- Problem details:
Work out the number of lines with "objects" in them. Reply with that number and no other words.

::: Exercise inputs

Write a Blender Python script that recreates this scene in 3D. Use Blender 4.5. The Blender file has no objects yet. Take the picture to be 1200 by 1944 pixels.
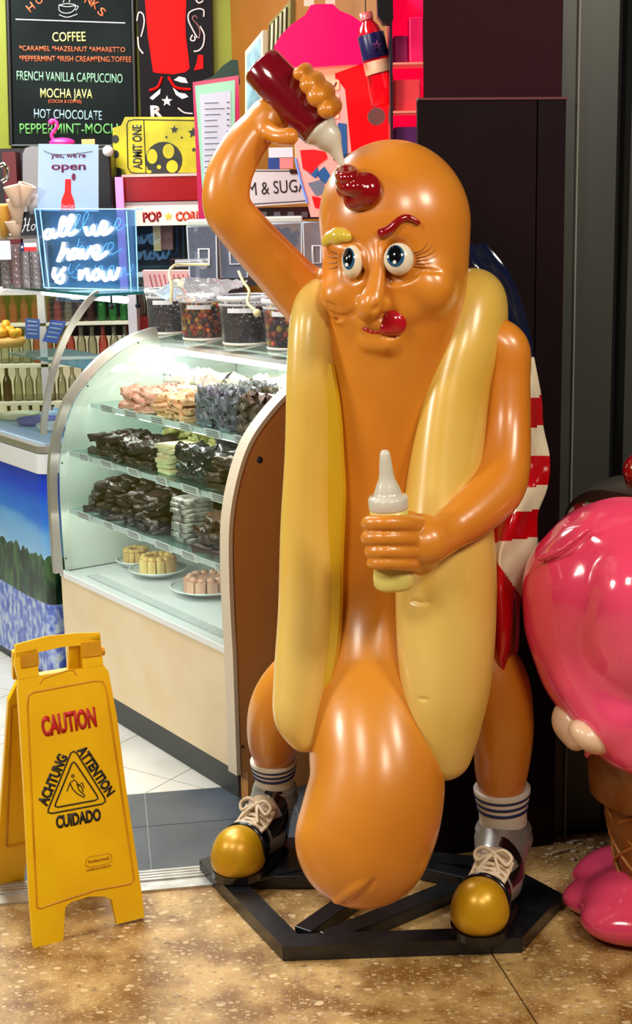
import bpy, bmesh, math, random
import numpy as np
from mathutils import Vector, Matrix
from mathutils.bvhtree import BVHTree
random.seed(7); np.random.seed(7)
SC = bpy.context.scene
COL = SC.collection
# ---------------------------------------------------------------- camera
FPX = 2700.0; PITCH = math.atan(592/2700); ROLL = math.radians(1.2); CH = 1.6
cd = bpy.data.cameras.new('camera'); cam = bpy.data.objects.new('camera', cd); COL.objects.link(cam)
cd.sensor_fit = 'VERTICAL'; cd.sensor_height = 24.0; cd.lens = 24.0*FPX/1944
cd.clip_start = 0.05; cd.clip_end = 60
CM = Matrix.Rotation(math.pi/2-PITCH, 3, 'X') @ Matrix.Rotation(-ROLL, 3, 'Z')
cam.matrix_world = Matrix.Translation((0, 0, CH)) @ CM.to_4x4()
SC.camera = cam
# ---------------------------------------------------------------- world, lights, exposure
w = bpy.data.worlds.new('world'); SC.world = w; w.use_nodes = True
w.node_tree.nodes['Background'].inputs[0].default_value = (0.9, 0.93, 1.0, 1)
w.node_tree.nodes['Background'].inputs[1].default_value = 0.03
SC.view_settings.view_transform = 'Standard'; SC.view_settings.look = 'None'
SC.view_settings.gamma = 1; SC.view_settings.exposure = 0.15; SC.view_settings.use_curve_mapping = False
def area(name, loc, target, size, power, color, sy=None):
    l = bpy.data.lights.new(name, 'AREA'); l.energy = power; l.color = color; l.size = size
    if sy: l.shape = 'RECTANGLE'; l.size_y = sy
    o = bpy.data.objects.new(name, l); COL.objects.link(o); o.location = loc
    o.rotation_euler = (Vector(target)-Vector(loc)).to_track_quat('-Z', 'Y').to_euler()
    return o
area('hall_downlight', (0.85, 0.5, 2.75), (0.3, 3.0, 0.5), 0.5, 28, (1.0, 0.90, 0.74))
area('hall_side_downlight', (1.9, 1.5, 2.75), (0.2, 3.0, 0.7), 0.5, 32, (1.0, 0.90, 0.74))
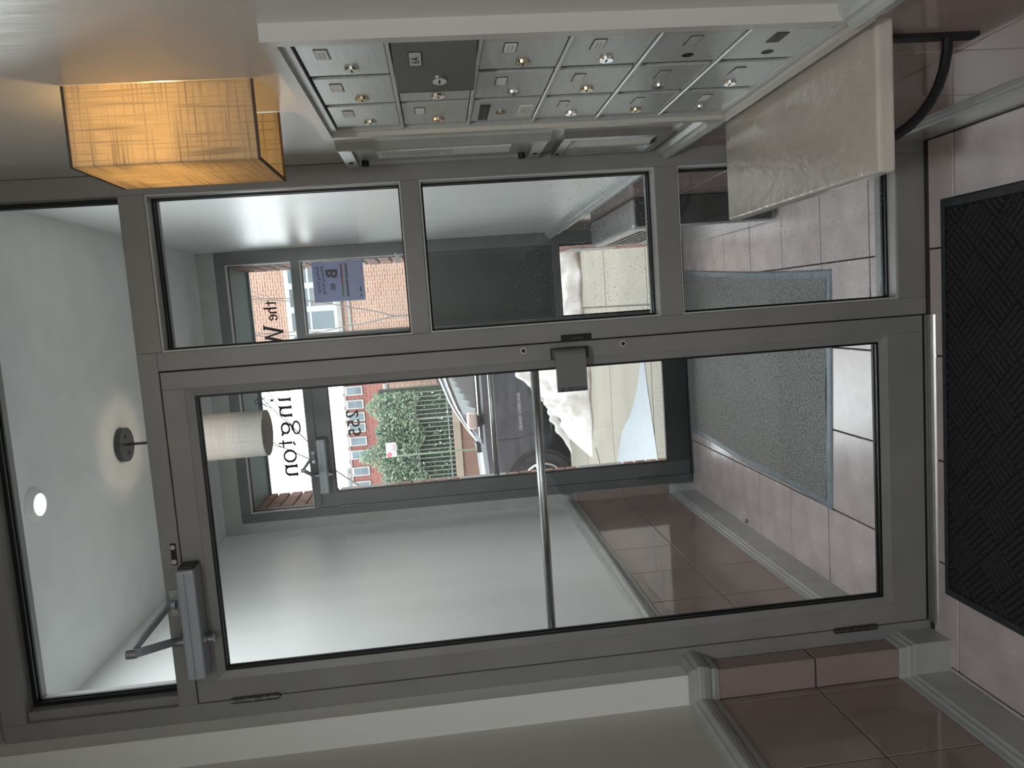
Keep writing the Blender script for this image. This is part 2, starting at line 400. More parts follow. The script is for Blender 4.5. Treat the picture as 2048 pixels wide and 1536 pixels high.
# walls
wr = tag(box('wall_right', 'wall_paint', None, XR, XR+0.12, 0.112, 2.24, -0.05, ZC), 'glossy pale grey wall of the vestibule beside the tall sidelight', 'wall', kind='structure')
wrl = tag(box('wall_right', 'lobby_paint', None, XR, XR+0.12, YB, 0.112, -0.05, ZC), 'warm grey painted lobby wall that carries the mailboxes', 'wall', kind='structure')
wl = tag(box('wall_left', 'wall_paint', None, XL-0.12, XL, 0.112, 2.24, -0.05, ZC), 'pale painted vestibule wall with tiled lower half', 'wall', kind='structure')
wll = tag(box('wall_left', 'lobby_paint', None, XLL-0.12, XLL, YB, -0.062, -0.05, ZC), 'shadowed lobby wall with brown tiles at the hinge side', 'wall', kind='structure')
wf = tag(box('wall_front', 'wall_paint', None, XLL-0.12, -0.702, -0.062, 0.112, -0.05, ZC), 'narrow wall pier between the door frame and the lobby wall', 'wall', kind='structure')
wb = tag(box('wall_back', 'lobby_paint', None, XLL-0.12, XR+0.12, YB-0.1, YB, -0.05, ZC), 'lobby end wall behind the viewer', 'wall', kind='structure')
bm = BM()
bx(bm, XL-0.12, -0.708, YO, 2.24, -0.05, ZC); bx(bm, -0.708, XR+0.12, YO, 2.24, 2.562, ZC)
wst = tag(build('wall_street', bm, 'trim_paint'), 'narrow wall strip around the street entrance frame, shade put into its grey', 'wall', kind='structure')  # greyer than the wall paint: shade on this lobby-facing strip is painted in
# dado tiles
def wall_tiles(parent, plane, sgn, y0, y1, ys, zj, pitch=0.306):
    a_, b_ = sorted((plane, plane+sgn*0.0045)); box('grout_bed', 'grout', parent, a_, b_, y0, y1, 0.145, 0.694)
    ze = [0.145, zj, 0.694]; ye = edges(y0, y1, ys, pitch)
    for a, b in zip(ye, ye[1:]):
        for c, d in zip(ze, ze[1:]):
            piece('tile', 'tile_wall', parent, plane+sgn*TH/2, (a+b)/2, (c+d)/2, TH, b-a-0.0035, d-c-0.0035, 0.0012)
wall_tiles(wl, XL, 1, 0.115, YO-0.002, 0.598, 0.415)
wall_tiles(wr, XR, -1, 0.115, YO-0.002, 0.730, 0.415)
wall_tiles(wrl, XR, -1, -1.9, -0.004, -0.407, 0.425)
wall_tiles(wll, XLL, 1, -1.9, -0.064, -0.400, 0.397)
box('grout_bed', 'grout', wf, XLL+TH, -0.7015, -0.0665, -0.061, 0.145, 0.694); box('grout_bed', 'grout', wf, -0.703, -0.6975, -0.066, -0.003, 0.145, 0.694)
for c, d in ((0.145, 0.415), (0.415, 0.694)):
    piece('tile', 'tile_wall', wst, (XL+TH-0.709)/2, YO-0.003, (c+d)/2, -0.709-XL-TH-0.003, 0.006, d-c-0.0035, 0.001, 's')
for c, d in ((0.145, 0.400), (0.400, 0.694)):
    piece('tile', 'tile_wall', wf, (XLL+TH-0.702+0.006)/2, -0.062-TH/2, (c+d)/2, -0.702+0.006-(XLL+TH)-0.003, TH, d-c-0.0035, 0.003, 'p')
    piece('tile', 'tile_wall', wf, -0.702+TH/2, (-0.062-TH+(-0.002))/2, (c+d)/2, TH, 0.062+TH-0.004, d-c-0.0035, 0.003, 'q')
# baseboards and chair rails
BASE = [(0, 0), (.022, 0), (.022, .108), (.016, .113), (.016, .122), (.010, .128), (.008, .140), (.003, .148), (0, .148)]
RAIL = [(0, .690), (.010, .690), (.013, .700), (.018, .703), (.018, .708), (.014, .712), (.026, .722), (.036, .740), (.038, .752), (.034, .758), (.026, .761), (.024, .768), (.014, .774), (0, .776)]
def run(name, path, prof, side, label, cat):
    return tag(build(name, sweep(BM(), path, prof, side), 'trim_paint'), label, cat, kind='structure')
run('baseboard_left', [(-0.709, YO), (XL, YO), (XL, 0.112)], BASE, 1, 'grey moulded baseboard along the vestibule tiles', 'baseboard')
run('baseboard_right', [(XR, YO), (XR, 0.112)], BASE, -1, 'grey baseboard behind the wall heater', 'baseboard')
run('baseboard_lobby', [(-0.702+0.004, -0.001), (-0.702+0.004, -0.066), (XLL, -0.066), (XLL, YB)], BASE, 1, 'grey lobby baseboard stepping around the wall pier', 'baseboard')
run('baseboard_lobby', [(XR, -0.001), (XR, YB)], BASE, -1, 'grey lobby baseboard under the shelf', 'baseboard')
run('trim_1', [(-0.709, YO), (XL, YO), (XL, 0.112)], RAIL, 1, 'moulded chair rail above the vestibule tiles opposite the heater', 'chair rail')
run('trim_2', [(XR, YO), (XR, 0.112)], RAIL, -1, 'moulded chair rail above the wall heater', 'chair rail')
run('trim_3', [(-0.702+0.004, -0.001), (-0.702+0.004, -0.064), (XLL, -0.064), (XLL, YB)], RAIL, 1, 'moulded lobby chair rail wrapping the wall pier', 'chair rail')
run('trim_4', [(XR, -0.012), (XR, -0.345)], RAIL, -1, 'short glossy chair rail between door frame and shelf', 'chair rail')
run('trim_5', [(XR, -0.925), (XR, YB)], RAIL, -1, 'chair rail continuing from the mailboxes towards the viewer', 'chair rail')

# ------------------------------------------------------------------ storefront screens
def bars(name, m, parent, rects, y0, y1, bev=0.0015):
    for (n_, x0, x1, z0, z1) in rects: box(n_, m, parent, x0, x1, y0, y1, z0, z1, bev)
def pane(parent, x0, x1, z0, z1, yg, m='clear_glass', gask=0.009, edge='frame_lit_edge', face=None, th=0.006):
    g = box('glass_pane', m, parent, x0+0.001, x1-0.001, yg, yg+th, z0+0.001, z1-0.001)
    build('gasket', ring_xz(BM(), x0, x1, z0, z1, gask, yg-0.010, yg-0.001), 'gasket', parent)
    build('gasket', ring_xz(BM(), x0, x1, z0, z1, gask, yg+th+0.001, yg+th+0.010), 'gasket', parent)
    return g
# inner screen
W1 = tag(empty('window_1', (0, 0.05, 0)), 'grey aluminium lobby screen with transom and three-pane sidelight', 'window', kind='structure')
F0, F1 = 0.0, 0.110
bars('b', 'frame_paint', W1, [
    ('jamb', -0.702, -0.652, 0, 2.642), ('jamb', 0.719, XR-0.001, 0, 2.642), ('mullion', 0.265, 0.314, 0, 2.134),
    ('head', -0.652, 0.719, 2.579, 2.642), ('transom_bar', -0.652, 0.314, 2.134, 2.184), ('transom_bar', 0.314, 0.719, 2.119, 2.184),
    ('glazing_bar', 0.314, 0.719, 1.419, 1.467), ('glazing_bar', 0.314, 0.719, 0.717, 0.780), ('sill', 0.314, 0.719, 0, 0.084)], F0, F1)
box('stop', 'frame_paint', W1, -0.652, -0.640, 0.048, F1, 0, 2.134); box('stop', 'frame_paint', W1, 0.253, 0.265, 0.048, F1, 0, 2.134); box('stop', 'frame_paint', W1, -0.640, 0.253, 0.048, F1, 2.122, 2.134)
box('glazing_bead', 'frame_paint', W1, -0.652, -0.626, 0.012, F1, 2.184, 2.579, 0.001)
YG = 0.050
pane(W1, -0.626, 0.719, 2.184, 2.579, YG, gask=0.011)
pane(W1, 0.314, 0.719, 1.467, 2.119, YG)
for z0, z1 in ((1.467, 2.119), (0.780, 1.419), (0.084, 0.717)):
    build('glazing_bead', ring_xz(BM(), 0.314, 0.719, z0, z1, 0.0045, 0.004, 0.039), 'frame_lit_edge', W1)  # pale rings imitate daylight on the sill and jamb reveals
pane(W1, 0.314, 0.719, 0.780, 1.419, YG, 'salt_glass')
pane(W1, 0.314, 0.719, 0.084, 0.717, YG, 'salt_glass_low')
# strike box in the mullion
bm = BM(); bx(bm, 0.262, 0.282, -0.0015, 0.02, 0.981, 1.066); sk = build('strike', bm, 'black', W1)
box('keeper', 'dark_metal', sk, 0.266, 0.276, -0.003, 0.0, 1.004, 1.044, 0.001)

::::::

- Exercise solution:
3